MIT, owned by the band council of the South Shore reserve, has 100 workers and is responsible for another 200 spinoff jobs. Last year, revenue hit $4 million.

Another $500,000 came via licensing fees, Kahnawake being the only North American jurisdiction that issues online casino licenses.

Its rivals are offshore jurisdictions, many Caribbean.

With Kahnawake's history of confrontations with Quebec authorities, MIT had a rocky launch in 1999.

The provincial government warned it would not tolerate Internet casinos operating in Quebec, arguing only it can sanction gambling. Provincial police investigated MIT.

Nothing came of the threats.

So it has been business as usual at MIT, with 50 per cent of revenue now from such non-gambling services as Web hosting.

In fact, MIT is in expansion mode.

By August, it expects to begin work on doubling the size of its 12,000-square-foot facility.

"We have an aboriginal right to an economy and it doesn't have to be hunting, fishing, trapping, gathering," Norton said.

"We can't do that for a living any more where we live. We don't have any more natural resources. The only thing we can do is to get into mainstream economic development."

Part of the plan is to create a much bigger "technology park" focusing on electronic commerce. It could create hundreds more jobs, Norton said.

Online gambling - everything from poker to sports betting to lotteries - has exploded. From $650 million U.S. in 1998, industry revenue is expected to reach $6 billion U.S. this year, then double by 2006, said Christiansen Capital Advisors, a gaming-

industry market researcher.

Along with online pornography, it has been a cash cow.

Yet those attending this week's convention weren't celebrating.

"We're an industry under siege," said Sue Schneider, chief executive of River City Group, organizer of the event, whose attendance has fallen by 30 per cent compared with last year

Facing class-action suits by people who have lost money, some U.S. credit-card companies last year stopped letting customers use cards for Internet betting. The U.S. once accounted for up to 80 per cent of industry revenue. Credit-card restrictions have cut that in half, Schneider said, though U.S. players for now can still use other types of payments, including debit cards.

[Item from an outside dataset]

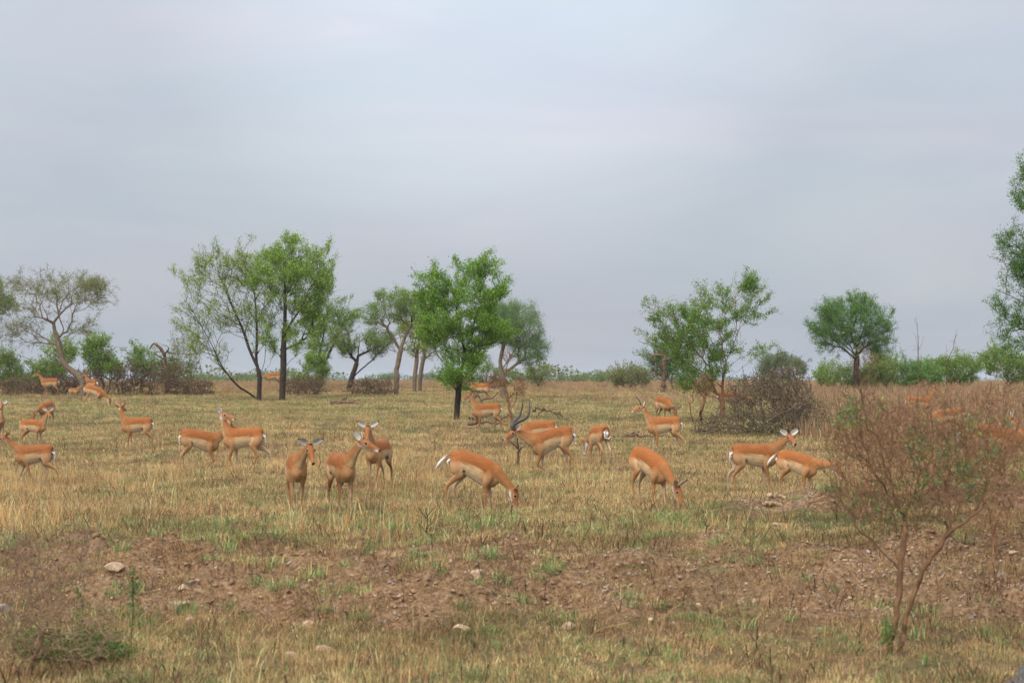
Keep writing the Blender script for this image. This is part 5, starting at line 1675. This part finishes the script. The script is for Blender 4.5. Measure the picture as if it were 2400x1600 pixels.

But last week, the U.S. House of Representatives approved legislation to outlaw the use of credit cards and other electronic payment methods to bet at offshore online casinos.

It's not law yet, but the bill's sponsors say it would curb wagering, particularly by chronic gamblers and youth. Other politicians link the business to the mob, terrorists and money laundering.

"Land-based" U.S. gambling giant MGM Mirage recently said it will close its online casino by month's end, citing the unclear "legal and political climate" surrounding online gambling.

"The industry's still growing, but it's not what it would have been without the credit-card squeeze," Schneider said, adding the industry is targeting new markets like Asia.

Frank Catania, a former director of New Jersey's gaming regulatory agency who helped Kahnawake set up a similar body, said no evidence has been presented of money-laundering, or terrorist or mob involvement.

"It's almost impossible to launder money through Internet gambling because you have the paper trail," he said. "If they take away credit cards, they're losing that, they're making it more susceptible to laundering. They're making it easier for the mob to make more money."

A tough U.S. law will slow growth temporarily, but players will find other ways to bet, he added. "People will use e-cash through foreign banks," he said. "It's not that difficult to do."

Online gambling is here to stay, he said, adding: "People get enjoyment out of gambling."